— begin —
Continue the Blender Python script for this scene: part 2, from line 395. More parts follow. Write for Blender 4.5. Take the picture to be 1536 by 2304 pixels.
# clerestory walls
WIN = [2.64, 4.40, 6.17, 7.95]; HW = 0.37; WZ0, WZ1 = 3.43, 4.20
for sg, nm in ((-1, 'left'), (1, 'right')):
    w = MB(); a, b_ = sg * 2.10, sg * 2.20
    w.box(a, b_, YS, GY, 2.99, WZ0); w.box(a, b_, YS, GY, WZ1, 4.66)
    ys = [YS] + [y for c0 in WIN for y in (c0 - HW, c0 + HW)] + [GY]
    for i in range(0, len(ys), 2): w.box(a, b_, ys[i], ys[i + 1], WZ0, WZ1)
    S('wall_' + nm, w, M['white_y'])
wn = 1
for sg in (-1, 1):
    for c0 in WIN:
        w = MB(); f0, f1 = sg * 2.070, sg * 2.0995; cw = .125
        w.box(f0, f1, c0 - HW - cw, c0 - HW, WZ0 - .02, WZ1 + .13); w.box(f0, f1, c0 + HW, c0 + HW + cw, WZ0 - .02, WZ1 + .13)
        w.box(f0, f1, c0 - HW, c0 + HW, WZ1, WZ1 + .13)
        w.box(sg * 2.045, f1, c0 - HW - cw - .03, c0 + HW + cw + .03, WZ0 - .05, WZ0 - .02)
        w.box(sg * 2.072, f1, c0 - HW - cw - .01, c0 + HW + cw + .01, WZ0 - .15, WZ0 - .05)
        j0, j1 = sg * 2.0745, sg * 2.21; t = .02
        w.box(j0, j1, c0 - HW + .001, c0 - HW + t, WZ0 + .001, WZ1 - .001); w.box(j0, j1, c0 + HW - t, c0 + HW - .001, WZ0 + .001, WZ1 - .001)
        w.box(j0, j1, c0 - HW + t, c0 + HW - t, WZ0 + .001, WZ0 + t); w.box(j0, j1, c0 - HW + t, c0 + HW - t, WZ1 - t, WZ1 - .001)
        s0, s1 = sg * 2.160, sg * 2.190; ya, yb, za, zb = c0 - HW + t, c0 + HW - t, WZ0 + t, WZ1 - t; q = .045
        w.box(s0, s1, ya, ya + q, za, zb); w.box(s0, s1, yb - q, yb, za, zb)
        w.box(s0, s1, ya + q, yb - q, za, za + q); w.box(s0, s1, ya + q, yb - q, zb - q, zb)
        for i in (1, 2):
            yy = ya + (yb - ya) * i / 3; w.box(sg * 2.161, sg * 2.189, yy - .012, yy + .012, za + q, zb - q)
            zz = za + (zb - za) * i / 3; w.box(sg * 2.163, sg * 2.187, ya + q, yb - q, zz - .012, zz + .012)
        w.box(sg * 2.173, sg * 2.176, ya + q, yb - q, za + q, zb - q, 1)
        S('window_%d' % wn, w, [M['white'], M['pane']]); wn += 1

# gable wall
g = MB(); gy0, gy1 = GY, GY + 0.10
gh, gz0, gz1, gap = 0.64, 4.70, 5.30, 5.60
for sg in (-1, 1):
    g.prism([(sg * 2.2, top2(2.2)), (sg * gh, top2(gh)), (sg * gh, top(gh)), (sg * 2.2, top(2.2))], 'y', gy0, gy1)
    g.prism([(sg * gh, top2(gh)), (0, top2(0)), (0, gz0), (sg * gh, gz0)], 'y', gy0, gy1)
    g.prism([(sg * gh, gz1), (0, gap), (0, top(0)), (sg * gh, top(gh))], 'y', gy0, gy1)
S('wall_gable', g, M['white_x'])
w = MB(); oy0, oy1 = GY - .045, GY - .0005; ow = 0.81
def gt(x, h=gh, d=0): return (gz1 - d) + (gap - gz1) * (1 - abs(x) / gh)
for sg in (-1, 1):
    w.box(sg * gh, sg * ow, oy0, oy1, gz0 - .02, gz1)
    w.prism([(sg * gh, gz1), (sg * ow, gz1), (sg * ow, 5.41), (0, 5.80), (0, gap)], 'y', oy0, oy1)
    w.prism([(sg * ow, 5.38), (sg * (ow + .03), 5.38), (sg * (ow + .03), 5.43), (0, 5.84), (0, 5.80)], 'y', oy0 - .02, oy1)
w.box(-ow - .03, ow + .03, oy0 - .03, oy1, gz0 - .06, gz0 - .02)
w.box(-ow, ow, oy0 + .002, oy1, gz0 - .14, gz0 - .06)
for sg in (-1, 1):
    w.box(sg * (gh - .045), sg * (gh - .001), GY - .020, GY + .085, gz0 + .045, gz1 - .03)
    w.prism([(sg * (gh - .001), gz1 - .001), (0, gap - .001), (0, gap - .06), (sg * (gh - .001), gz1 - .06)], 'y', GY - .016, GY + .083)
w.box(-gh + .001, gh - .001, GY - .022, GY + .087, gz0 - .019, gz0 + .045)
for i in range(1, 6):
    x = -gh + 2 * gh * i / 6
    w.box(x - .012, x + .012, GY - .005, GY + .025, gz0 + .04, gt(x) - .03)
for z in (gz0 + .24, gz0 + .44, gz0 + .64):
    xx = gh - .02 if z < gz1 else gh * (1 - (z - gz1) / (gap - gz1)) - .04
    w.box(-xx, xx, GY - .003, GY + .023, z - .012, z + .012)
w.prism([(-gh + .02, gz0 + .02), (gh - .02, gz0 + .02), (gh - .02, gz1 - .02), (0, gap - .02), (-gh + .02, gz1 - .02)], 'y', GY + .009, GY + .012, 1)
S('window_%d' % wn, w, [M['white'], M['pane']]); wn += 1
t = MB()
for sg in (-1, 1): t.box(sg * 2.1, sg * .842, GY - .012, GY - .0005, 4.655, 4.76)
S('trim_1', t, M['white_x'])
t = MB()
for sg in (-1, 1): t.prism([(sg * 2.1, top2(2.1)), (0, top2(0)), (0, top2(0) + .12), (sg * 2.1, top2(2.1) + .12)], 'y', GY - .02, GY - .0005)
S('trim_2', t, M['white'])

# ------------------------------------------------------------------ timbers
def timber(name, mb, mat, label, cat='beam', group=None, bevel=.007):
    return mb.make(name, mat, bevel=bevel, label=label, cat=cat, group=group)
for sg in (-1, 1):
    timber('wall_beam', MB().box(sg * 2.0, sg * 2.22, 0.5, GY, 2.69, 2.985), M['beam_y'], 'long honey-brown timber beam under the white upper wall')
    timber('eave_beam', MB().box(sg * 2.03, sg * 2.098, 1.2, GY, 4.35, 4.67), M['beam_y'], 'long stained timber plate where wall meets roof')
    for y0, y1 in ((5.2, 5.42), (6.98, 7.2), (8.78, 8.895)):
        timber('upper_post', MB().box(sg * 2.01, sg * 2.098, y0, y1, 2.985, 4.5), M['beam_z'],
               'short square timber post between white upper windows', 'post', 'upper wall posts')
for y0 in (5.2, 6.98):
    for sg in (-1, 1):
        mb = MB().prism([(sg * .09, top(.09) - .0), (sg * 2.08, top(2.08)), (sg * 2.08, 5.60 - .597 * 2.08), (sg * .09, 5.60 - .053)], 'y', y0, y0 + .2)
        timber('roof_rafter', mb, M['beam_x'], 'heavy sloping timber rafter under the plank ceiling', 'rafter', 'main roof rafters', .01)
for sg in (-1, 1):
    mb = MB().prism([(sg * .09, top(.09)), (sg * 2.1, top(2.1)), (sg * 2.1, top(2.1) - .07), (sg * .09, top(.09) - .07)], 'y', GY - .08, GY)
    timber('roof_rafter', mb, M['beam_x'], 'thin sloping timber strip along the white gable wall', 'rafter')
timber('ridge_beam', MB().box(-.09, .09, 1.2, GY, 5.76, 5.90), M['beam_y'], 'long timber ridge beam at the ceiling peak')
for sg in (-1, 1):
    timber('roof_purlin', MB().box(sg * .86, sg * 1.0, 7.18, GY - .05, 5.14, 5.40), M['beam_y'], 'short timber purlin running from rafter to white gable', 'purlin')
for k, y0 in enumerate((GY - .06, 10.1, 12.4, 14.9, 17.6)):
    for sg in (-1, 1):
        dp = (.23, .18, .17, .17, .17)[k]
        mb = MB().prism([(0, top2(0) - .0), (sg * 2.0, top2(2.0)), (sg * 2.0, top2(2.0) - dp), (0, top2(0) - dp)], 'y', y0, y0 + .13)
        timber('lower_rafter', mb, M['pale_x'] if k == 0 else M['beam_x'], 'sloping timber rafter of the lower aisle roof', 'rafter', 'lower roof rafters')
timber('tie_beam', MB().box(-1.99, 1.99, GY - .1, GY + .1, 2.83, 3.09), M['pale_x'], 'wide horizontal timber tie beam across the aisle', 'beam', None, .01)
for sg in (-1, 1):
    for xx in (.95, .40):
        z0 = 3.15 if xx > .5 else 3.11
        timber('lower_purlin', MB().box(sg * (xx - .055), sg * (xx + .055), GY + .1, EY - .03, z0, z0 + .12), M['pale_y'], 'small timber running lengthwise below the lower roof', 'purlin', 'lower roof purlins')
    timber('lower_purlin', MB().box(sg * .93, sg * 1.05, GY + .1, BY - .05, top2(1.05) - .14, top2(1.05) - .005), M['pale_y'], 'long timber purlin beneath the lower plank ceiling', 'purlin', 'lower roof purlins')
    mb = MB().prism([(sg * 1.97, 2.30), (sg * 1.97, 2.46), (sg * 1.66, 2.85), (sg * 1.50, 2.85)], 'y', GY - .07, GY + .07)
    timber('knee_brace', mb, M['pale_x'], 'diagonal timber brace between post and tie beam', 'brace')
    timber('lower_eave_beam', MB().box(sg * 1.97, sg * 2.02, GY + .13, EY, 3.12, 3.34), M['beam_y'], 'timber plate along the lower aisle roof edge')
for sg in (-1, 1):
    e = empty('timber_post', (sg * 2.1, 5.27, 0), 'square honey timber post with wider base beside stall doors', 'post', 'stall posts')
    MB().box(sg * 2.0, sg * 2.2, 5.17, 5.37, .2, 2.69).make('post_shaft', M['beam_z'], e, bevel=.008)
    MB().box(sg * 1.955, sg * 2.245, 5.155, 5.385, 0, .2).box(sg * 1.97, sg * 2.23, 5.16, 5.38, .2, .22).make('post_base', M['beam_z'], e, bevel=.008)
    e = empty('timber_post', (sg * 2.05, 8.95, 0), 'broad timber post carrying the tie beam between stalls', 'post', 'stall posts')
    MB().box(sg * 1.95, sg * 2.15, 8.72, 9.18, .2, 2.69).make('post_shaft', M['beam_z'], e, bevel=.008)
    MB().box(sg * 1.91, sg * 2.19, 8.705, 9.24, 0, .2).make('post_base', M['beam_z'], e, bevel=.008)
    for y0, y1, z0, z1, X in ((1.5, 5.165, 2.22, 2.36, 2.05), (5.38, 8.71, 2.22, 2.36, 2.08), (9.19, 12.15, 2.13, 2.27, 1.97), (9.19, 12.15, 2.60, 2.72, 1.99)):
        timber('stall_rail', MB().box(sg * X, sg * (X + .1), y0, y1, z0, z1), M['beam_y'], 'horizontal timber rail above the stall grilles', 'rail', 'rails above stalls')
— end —
Exercise goal:
Every line containing the string "from" must be listed.

Answer to this task:
Continue the Blender Python script for this scene: part 2, from line 395. More parts follow. Write for Blender 4.5. Take the picture to be 1536 by 2304 pixels.
    timber('roof_purlin', MB().box(sg * .86, sg * 1.0, 7.18, GY - .05, 5.14, 5.40), M['beam_y'], 'short timber purlin running from rafter to white gable', 'purlin')